START

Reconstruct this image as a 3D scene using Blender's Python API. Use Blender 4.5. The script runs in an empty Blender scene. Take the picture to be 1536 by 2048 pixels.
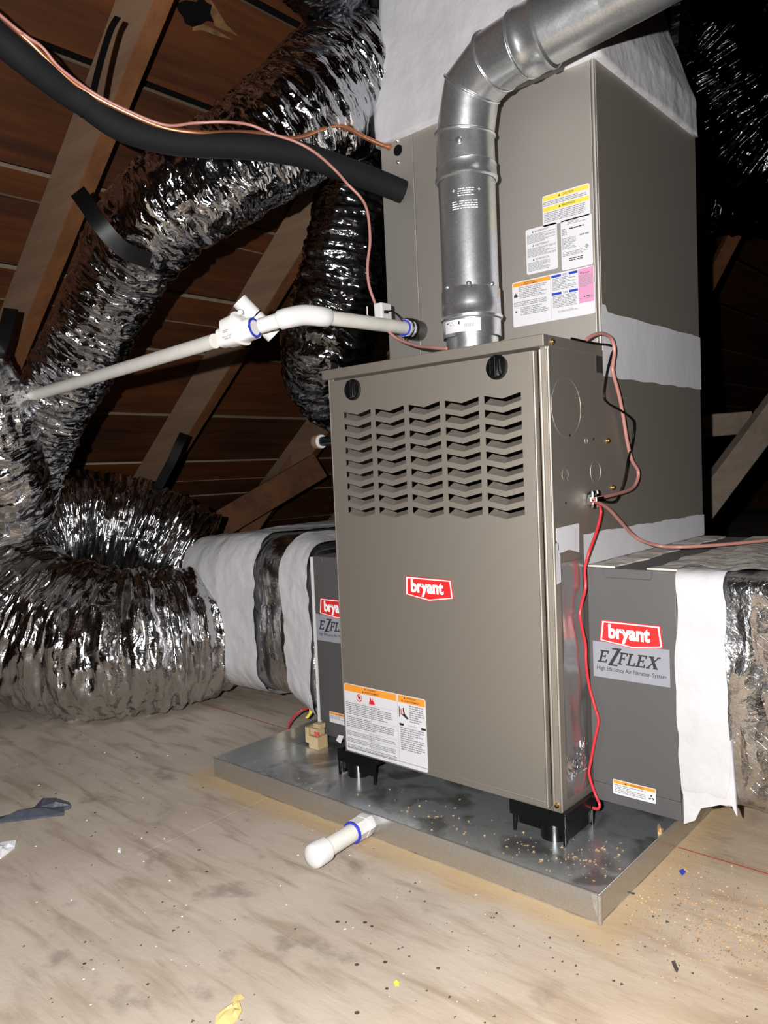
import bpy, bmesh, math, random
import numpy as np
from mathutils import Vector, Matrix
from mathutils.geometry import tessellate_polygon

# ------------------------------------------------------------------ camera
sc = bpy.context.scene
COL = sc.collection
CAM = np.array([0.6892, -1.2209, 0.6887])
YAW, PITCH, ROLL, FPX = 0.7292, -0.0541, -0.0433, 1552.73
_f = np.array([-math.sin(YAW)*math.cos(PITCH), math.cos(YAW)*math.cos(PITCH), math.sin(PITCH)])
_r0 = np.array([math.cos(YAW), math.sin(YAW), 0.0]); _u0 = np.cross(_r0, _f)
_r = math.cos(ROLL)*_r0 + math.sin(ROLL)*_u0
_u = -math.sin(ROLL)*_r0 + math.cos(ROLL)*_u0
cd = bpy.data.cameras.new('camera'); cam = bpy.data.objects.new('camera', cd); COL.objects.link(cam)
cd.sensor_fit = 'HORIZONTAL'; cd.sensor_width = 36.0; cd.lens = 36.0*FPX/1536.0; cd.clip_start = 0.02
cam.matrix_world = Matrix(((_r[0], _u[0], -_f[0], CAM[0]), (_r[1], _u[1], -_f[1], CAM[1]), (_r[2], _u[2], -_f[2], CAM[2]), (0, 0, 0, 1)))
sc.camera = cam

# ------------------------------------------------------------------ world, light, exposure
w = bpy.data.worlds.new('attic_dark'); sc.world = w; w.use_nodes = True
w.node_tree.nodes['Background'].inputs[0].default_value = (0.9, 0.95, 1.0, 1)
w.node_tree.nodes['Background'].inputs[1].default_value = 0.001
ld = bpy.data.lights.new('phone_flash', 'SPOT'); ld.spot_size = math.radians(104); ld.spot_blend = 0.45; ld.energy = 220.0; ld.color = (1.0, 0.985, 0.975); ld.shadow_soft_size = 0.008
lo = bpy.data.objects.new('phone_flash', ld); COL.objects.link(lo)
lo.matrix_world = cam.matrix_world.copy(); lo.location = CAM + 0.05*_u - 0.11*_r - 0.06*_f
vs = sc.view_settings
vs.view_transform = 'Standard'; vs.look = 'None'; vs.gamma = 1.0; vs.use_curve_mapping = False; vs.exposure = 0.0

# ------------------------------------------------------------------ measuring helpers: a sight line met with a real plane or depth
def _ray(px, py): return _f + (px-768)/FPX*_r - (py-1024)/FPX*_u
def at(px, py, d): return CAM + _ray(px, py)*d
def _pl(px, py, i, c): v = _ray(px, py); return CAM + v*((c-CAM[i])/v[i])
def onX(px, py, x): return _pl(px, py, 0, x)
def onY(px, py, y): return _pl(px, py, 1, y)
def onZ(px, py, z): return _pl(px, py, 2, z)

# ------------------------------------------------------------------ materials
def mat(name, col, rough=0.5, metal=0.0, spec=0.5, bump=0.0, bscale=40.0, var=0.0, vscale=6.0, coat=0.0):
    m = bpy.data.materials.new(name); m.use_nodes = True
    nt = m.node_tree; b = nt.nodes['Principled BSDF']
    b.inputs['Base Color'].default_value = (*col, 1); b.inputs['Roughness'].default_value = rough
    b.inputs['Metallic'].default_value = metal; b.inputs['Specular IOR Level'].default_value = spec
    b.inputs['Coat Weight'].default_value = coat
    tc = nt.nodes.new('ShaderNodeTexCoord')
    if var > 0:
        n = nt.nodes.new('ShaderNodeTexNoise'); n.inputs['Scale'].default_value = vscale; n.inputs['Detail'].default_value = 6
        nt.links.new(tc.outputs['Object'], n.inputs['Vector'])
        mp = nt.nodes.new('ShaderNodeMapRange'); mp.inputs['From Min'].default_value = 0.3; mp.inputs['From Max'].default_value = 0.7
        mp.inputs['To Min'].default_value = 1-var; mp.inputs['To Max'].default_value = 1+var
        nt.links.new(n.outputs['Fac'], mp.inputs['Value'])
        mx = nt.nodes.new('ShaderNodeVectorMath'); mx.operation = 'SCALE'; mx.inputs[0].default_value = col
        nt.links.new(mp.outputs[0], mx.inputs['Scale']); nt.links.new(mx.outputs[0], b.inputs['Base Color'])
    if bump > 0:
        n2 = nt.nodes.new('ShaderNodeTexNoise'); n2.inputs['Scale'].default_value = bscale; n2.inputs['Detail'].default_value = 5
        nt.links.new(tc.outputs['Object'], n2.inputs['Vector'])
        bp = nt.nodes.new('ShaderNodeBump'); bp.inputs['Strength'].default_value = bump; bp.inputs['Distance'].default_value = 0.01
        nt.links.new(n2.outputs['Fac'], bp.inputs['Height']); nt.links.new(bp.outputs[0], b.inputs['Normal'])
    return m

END

Give again, exactly, the lines from the start of the data through the one holding "vs.view_transform = 'Standard';"; omit the pictures.

Reconstruct this image as a 3D scene using Blender's Python API. Use Blender 4.5. The script runs in an empty Blender scene. Take the picture to be 1536 by 2048 pixels.
import bpy, bmesh, math, random
import numpy as np
from mathutils import Vector, Matrix
from mathutils.geometry import tessellate_polygon

# ------------------------------------------------------------------ camera
sc = bpy.context.scene
COL = sc.collection
CAM = np.array([0.6892, -1.2209, 0.6887])
YAW, PITCH, ROLL, FPX = 0.7292, -0.0541, -0.0433, 1552.73
_f = np.array([-math.sin(YAW)*math.cos(PITCH), math.cos(YAW)*math.cos(PITCH), math.sin(PITCH)])
_r0 = np.array([math.cos(YAW), math.sin(YAW), 0.0]); _u0 = np.cross(_r0, _f)
_r = math.cos(ROLL)*_r0 + math.sin(ROLL)*_u0
_u = -math.sin(ROLL)*_r0 + math.cos(ROLL)*_u0
cd = bpy.data.cameras.new('camera'); cam = bpy.data.objects.new('camera', cd); COL.objects.link(cam)
cd.sensor_fit = 'HORIZONTAL'; cd.sensor_width = 36.0; cd.lens = 36.0*FPX/1536.0; cd.clip_start = 0.02
cam.matrix_world = Matrix(((_r[0], _u[0], -_f[0], CAM[0]), (_r[1], _u[1], -_f[1], CAM[1]), (_r[2], _u[2], -_f[2], CAM[2]), (0, 0, 0, 1)))
sc.camera = cam

# ------------------------------------------------------------------ world, light, exposure
w = bpy.data.worlds.new('attic_dark'); sc.world = w; w.use_nodes = True
w.node_tree.nodes['Background'].inputs[0].default_value = (0.9, 0.95, 1.0, 1)
w.node_tree.nodes['Background'].inputs[1].default_value = 0.001
ld = bpy.data.lights.new('phone_flash', 'SPOT'); ld.spot_size = math.radians(104); ld.spot_blend = 0.45; ld.energy = 220.0; ld.color = (1.0, 0.985, 0.975); ld.shadow_soft_size = 0.008
lo = bpy.data.objects.new('phone_flash', ld); COL.objects.link(lo)
lo.matrix_world = cam.matrix_world.copy(); lo.location = CAM + 0.05*_u - 0.11*_r - 0.06*_f
vs = sc.view_settings
vs.view_transform = 'Standard'; vs.look = 'None'; vs.gamma = 1.0; vs.use_curve_mapping = False; vs.exposure = 0.0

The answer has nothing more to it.